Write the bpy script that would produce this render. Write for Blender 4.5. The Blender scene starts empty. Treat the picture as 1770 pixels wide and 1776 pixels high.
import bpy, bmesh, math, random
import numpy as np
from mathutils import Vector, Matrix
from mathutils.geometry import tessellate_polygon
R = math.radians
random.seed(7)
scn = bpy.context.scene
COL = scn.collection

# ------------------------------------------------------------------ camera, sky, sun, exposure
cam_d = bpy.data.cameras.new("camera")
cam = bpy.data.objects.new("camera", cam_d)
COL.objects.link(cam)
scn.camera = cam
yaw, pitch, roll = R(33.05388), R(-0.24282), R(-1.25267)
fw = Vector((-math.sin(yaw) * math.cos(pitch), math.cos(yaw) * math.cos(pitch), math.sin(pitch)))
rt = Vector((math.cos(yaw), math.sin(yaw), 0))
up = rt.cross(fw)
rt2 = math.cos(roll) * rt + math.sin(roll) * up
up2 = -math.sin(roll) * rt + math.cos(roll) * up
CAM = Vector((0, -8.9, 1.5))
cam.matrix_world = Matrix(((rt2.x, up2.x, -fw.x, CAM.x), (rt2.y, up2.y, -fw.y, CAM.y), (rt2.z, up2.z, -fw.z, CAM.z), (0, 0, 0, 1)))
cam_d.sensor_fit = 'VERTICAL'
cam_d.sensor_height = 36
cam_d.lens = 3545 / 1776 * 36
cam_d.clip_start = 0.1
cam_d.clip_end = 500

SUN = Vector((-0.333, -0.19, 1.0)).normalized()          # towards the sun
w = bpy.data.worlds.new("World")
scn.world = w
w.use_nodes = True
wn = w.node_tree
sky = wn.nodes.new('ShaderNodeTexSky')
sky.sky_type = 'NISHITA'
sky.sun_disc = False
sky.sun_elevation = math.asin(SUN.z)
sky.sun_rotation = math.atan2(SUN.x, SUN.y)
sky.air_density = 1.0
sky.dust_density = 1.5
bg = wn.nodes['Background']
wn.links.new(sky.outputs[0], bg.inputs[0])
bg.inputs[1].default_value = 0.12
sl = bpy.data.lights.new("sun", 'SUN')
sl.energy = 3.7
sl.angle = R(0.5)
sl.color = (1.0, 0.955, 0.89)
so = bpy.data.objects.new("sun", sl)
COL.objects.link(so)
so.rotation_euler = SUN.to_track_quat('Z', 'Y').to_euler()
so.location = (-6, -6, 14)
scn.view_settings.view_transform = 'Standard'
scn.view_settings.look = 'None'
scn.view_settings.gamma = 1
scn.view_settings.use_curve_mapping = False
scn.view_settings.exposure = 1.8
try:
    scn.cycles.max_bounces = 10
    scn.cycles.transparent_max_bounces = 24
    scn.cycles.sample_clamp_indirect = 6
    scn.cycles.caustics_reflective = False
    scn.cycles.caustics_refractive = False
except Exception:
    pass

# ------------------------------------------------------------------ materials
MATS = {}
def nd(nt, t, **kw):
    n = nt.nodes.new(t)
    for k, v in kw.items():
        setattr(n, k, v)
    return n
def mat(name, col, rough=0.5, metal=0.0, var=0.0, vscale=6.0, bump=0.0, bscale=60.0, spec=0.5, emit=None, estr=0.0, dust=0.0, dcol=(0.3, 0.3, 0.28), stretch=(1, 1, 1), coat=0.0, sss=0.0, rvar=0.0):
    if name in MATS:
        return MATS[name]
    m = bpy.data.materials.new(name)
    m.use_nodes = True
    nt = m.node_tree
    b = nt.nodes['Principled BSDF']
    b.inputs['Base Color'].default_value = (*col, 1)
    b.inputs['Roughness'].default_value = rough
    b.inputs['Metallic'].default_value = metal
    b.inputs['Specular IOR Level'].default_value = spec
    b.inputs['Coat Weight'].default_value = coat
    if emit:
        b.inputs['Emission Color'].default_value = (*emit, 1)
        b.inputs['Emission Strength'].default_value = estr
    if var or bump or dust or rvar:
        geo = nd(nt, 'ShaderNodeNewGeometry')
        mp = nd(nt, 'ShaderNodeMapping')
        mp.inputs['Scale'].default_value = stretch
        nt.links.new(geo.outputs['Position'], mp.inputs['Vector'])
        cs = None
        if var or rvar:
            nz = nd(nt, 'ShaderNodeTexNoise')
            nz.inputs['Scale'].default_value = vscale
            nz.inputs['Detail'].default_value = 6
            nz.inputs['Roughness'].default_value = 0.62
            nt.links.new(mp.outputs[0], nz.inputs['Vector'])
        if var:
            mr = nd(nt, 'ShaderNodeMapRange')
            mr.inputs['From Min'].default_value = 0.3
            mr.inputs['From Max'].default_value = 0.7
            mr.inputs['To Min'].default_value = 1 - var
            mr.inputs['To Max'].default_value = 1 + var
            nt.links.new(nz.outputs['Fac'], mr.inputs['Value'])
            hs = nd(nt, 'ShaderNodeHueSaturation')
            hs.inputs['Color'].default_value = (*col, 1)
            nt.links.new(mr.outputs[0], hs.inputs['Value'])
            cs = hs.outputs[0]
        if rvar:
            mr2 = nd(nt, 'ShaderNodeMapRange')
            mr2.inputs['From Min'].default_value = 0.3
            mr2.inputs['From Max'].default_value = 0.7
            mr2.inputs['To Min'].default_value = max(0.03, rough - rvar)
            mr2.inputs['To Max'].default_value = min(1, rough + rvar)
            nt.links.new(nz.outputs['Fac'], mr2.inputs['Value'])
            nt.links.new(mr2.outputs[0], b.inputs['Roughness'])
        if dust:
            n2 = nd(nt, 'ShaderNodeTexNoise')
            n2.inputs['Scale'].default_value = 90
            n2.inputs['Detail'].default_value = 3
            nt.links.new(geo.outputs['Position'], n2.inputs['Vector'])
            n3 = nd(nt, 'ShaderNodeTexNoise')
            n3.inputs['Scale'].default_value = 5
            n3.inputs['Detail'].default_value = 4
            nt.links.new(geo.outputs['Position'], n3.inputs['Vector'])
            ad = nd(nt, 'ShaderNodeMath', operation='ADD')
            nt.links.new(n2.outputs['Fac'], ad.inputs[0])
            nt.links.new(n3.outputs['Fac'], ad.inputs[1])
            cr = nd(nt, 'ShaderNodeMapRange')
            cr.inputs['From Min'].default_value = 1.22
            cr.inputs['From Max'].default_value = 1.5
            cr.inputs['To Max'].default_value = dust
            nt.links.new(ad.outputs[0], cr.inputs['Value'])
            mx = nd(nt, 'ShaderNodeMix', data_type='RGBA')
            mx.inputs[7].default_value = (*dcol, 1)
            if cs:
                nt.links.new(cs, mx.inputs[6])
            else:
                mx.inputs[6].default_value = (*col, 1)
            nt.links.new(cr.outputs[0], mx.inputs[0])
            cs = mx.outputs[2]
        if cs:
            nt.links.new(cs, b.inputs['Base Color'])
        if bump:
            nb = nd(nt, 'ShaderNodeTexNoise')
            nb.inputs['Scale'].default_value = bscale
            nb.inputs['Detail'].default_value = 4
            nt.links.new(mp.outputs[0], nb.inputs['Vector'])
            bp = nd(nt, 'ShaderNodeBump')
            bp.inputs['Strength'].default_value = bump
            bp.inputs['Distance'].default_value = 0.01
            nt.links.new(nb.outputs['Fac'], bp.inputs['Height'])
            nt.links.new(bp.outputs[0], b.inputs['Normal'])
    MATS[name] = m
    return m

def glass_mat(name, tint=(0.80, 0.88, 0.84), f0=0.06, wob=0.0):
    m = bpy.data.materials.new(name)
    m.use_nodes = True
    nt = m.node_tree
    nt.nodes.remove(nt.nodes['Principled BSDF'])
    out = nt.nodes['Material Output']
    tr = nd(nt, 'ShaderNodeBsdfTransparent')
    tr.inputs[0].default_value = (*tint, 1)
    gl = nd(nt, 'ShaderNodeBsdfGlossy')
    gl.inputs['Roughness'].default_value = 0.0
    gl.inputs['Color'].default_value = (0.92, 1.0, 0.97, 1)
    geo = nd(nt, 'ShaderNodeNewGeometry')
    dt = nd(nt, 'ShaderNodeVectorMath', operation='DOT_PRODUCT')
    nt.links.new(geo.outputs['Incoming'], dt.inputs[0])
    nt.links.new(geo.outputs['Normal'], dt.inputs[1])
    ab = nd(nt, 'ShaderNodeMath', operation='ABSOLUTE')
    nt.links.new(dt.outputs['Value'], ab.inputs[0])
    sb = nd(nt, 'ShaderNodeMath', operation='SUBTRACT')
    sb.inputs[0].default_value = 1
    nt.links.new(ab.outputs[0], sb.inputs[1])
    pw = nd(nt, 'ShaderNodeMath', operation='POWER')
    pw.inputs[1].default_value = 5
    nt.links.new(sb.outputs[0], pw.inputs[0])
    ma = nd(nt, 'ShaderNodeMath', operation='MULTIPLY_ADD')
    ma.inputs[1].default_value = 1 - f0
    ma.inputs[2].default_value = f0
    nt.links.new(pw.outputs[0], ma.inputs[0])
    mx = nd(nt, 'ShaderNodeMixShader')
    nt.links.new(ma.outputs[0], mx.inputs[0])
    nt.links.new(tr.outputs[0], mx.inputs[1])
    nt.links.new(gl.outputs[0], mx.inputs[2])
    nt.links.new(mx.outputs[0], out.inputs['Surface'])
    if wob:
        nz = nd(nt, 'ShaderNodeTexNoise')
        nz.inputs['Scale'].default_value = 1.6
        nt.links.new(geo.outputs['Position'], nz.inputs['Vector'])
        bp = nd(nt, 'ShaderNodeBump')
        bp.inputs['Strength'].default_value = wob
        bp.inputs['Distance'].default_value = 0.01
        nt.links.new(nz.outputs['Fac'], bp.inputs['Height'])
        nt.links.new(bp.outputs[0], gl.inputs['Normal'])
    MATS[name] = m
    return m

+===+

* [WHAT NEEDS TO BE DONE]: Copy, from the material, each line that holds the string "scene".

* [EXERCISE SOLUTION]:
Write the bpy script that would produce this render. Write for Blender 4.5. The Blender scene starts empty. Treat the picture as 1770 pixels wide and 1776 pixels high.
scn = bpy.context.scene